This coming week marks the commemoration of Yom Hashoah-"Holocaust Day." Jews the world over set aside time, thought and feeling to remember the the atrocity of the scientific attempt to annihilate the Jewish people from the face of our planet.Using modern technology, contemporary advances in administration and management, and the trappings of a rational legal system and a new-found philosophical framework, Nazi Germany embarked on a global effort to rid humanity of the living presence of the Jewish people and of Judaism. Six million innocent men, women and children were exterminated. This carefully deliberate and thoroughly planned and executed program of mass murder and genocide was conducted painstakingly and persistently , every day of every week, for an endless period of almost five years. The world knew , but did little, if anything ,to halt the slaughter. Feigned ignorance, rationalization, indifference, politics as usual, perhaps disguised anti-semitism, were all mustered to mask the enormity of this crime and allow for a response of inaction and inattention.
As one who is committed to the spiritual practice of gratefulness, can I respond to the Holocaust from this perspective as well, or does any spiritual response that is life enhancing and positive vanish in the smoke of the crematoria?
Is the only response to the Holocaust grief, unmitigated misery and loss, nightmarish remembrances and the determination to never allow this to happen again? Without question , if we are to preserve our humanity, we dare not ignore our capacity to mourn and grieve; to remember and try to understand is another compelling moral obligation of our confronting this tragic human horror. It can not be emphasized enough that an unrelenting lesson of the Holocaust is -"Never Again"- We are duty bound to do everything humanly possible to prevent such a blight on human history from ever happening again. Furthermore, from the vantage point of Jewish survival, never will we allow ourselves to fall into the pit of powerlessness and vulnerability that will invite others to make us the victims of human cruelty and brutality.
Sixty years after this hellish happening, can we touch any aspect of gratefulness in its aftermath?
Perhaps the answer lies in how we answer the following hypothetical question. Would you prefer to be the descendent of the Nazi perpetrators or the progeny of the victims, the son, daughter , grandchild, nephew or niece of an officer of the S.S. or a Jewish family member of a rabbi, doctor, tailor, or school child, gassed at Auschwitz?
I am grateful that I am victim rather than perpetrator. Our prayers remind us-"Ashreynu ma tov helkaynu." How fortunate we are, how good is our portion, our lot in life!

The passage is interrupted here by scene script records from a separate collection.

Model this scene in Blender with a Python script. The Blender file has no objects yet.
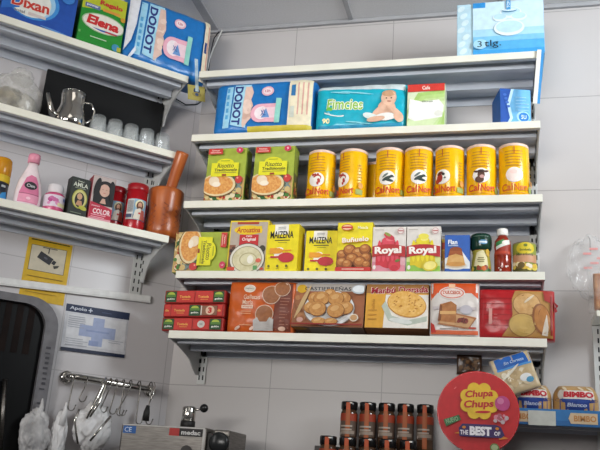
import bpy, bmesh, math, random
from mathutils import Vector, Matrix, noise
from mathutils.geometry import tessellate_polygon
random.seed(7)
PI = math.pi
SC = bpy.context.scene
COL = SC.collection
R = math.radians

# ------------------------------------------------------------------ materials
_M = {}
def lin(h):
    out = []
    for i in (0, 2, 4):
        c = int(h[i:i+2], 16) / 255
        out.append(c / 12.92 if c <= .04045 else ((c + .055) / 1.055) ** 2.4)
    return (*out, 1)

def new_mat(name):
    m = bpy.data.materials.new(name); m.use_nodes = True
    return m, m.node_tree.nodes, m.node_tree.links, m.node_tree.nodes['Principled BSDF']

def noisy(name, c1, c2, scale=40, rough=.5, metal=0, bump=0, spec=.5, detail=3, stretch=None, lo=.35, hi=.65):
    if name in _M: return _M[name]
    m, n, l, p = new_mat(name)
    tc = n.new('ShaderNodeTexCoord'); mp = n.new('ShaderNodeMapping')
    if stretch: mp.inputs['Scale'].default_value = stretch
    no = n.new('ShaderNodeTexNoise'); no.inputs['Scale'].default_value = scale; no.inputs['Detail'].default_value = detail
    cr = n.new('ShaderNodeValToRGB'); cr.color_ramp.elements[0].color = c1; cr.color_ramp.elements[1].color = c2
    cr.color_ramp.elements[0].position = lo; cr.color_ramp.elements[1].position = hi
    l.new(tc.outputs['Object'], mp.inputs['Vector']); l.new(mp.outputs['Vector'], no.inputs['Vector'])
    l.new(no.outputs['Fac'], cr.inputs['Fac']); l.new(cr.outputs['Color'], p.inputs['Base Color'])
    p.inputs['Roughness'].default_value = rough; p.inputs['Metallic'].default_value = metal
    p.inputs['Specular IOR Level'].default_value = spec
    if bump:
        b = n.new('ShaderNodeBump'); b.inputs['Strength'].default_value = bump; b.inputs['Distance'].default_value = .002
        l.new(no.outputs['Fac'], b.inputs['Height']); l.new(b.outputs['Normal'], p.inputs['Normal'])
    _M[name] = m
    return m

def mat(k):
    """hex ink, optional suffix: g glossy, p plastic film, m matt"""
    if not isinstance(k, str): return k
    if k in _M: return _M[k]
    h, s = k[:6], k[6:]
    c = lin(h)
    rough = {'': .5, 'g': .22, 'p': .28, 'm': .8}[s]
    a = tuple(x * .93 for x in c[:3]) + (1,); b = tuple(min(1, x * 1.05) for x in c[:3]) + (1,)
    return noisy(k, a, b, scale=55, rough=rough, bump=.25 if s == 'p' else 0, spec=.4)

def N2(h1, h2, scale=70, rough=.55, **kw):
    return noisy(f'{h1}_{h2}_{scale}', lin(h1), lin(h2), scale, rough, **kw)

def glassy(name, color, rough, alpha, ior=1.45, spec=.5):
    """thin clear film: part transparent, part glossy diffuse"""
    if name in _M: return _M[name]
    m, n, l, p = new_mat(name)
    p.inputs['Base Color'].default_value = lin(color); p.inputs['Roughness'].default_value = rough
    p.inputs['Specular IOR Level'].default_value = spec
    no = n.new('ShaderNodeTexNoise'); no.inputs['Scale'].default_value = 25; no.inputs['Detail'].default_value = 4
    tc = n.new('ShaderNodeTexCoord'); l.new(tc.outputs['Object'], no.inputs['Vector'])
    mr = n.new('ShaderNodeMapRange'); mr.inputs[1].default_value = .35; mr.inputs[2].default_value = .7
    mr.inputs[3].default_value = alpha * .55; mr.inputs[4].default_value = min(1, alpha * 1.5)
    l.new(no.outputs['Fac'], mr.inputs[0]); l.new(mr.outputs[0], p.inputs['Alpha'])
    _M[name] = m
    return m

def tile_wall(name, c_tile, c_joint, offx, offz, tw, th):
    m, n, l, p = new_mat(name)
    tc = n.new('ShaderNodeTexCoord'); sx = n.new('ShaderNodeSeparateXYZ'); l.new(tc.outputs['Object'], sx.inputs[0])
    def joint(sock, off, size, half):
        a = n.new('ShaderNodeMath'); a.operation = 'SUBTRACT'; a.inputs[1].default_value = off; l.new(sock, a.inputs[0])
        w = n.new('ShaderNodeMath'); w.operation = 'PINGPONG'; w.inputs[1].default_value = size / 2; l.new(a.outputs[0], w.inputs[0])
        c = n.new('ShaderNodeMath'); c.operation = 'LESS_THAN'; c.inputs[1].default_value = half; l.new(w.outputs[0], c.inputs[0])
        return c.outputs[0]
    jx = joint(sx.outputs[0], offx, tw, .0013); jz = joint(sx.outputs[2], offz, th, .0013)
    mx = n.new('ShaderNodeMath'); mx.operation = 'MAXIMUM'; l.new(jx, mx.inputs[0]); l.new(jz, mx.inputs[1])
    no = n.new('ShaderNodeTexNoise'); no.inputs['Scale'].default_value = 5; no.inputs['Detail'].default_value = 4; l.new(tc.outputs['Object'], no.inputs['Vector'])
    cr = n.new('ShaderNodeValToRGB'); a = lin(c_tile)
    cr.color_ramp.elements[0].color = tuple(x * .95 for x in a[:3]) + (1,); cr.color_ramp.elements[1].color = a
    l.new(no.outputs['Fac'], cr.inputs['Fac'])
    mix = n.new('ShaderNodeMix'); mix.data_type = 'RGBA'
    l.new(mx.outputs[0], mix.inputs['Factor']); l.new(cr.outputs['Color'], mix.inputs['A']); mix.inputs['B'].default_value = lin(c_joint)
    l.new(mix.outputs['Result'], p.inputs['Base Color'])
    p.inputs['Roughness'].default_value = .3; p.inputs['Specular IOR Level'].default_value = .4
    b = n.new('ShaderNodeBump'); b.inputs['Strength'].default_value = .15; b.inputs['Distance'].default_value = .001; b.invert = True
    l.new(mx.outputs[0], b.inputs['Height']); l.new(b.outputs['Normal'], p.inputs['Normal'])
    return m

STEEL = noisy('brushed_steel', lin('6f6b67'), lin('85817c'), 30, .32, 1, stretch=(1, 1, 12))
CHROME = noisy('polished_steel', lin('bdb9b2'), lin('cfccc6'), 8, .1, 1)
SHELF = noisy('shelf_paint', lin('c6ccd6'), lin('d0d5de'), 12, .45)
EDGE = noisy('shelf_edge_paint', lin('e3e1d2'), lin('ebe9dc'), 12, .4)
UPR = noisy('upright_paint', lin('c3c4c2'), lin('cdcecb'), 12, .45)
SLOT = mat('1c1c1em')

# ------------------------------------------------------------------ text outlines
_T = {}
def text_mesh(s, bold):
    if (s, bold) in _T: return _T[(s, bold)]
    cu = bpy.data.curves.new('t', 'FONT'); cu.body = s; cu.offset = bold; cu.resolution_u = 3
    o = bpy.data.objects.new('t', cu); COL.objects.link(o)
    dg = bpy.context.evaluated_depsgraph_get(); dg.update()
    me = bpy.data.meshes.new_from_object(o.evaluated_get(dg))
    vs = [(v.co.x, v.co.y) for v in me.vertices]; fs = [tuple(p.vertices) for p in me.polygons]
    bpy.data.meshes.remove(me); bpy.data.objects.remove(o); bpy.data.curves.remove(cu)
    x0 = min(v[0] for v in vs); x1 = max(v[0] for v in vs); y0 = min(v[1] for v in vs); y1 = max(v[1] for v in vs)
    _T[(s, bold)] = ([(v[0] - (x0 + x1) / 2, v[1] - (y0 + y1) / 2) for v in vs], fs, x1 - x0, y1 - y0)
    return _T[(s, bold)]

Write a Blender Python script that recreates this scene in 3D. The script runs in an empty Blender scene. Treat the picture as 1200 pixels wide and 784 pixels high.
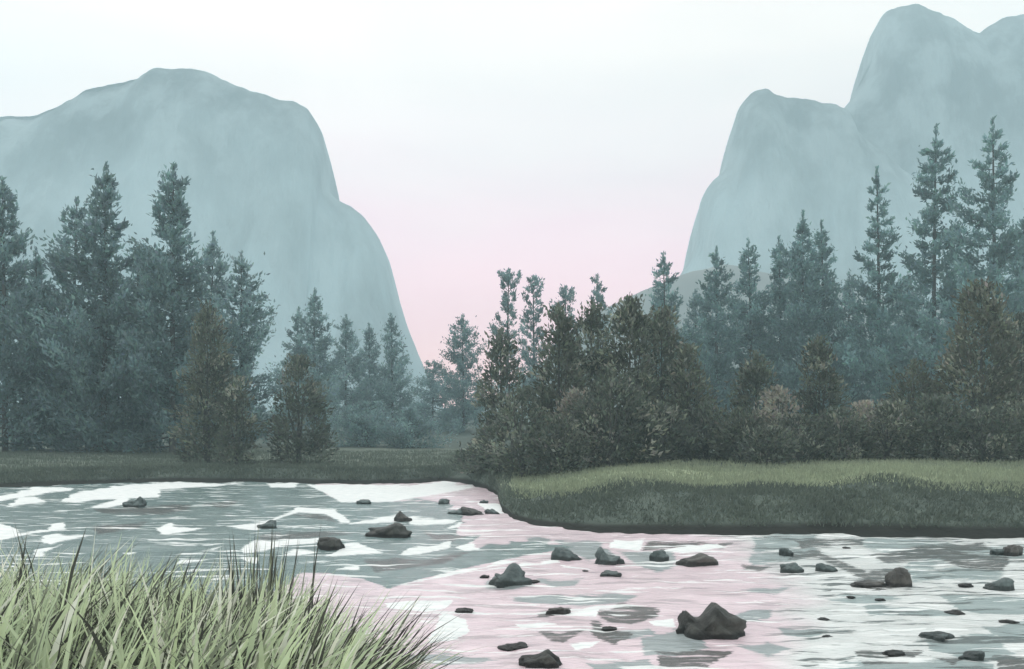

In spite of the unbearable losses, suffering and inhumanity inflicted upon us, we can be spiritually and morally grateful for bearing this tragedy with honor, with a determination to persist in our loyalty to our heritage and to our people and remain faithful descendants of our illustrious ancestors, Abraham Isaac and Jacob, Sarah, Rebecca, Rachel and Leah, and the countless thousands of students, saints and scholars upon whose shoulders we stand with the pride of a faith and history that has brought such immeasurable blessing to this world.
I am grateful for the thousands of Holocaust survivors who have taught us the lesson of how to rebuild a meaningful and successful Jewish life from the ashes of destruction and death. I am grateful for the small yet so powerfully important and inspiring act of courage and human goodness of the "Hassidei umot ha'olam"-the Righteous Gentiles who risked their lives and the lives of loved ones. to save a small remnant of Europe's Jews.
Finally, I am grateful that I belong to a people who despite being reviled and despised even today ,stubbornly refuses to surrender to the dark forces of evil, of violence, of hatred and bestiality, but who persist in learning and growing and helping and serving , defending and protecting the values of human decency and compassion wherever they may be. I am grateful that in the shadow of this most monstrous of the many calamities of the twentieth century, my people rose up to create a new civilization on a tiny, ancient, God-given strip of land known as Israel, where a vibrant democracy, not perfect but struggling , committed to improve and better the lives of so many, Jew and non-Jew alike.
"Ashreynu, ma tov helkaynu"-How grateful we should feel at this time of the year. Amidst tears of anguish and those that flow in festive celebration of Israel's sixtieth year of independence,
we can recite with hearts overflowing with gratitude-Blessed are You, the Source of the Good who has bestowed His goodness on us at this season of commemoration and celebration Amen.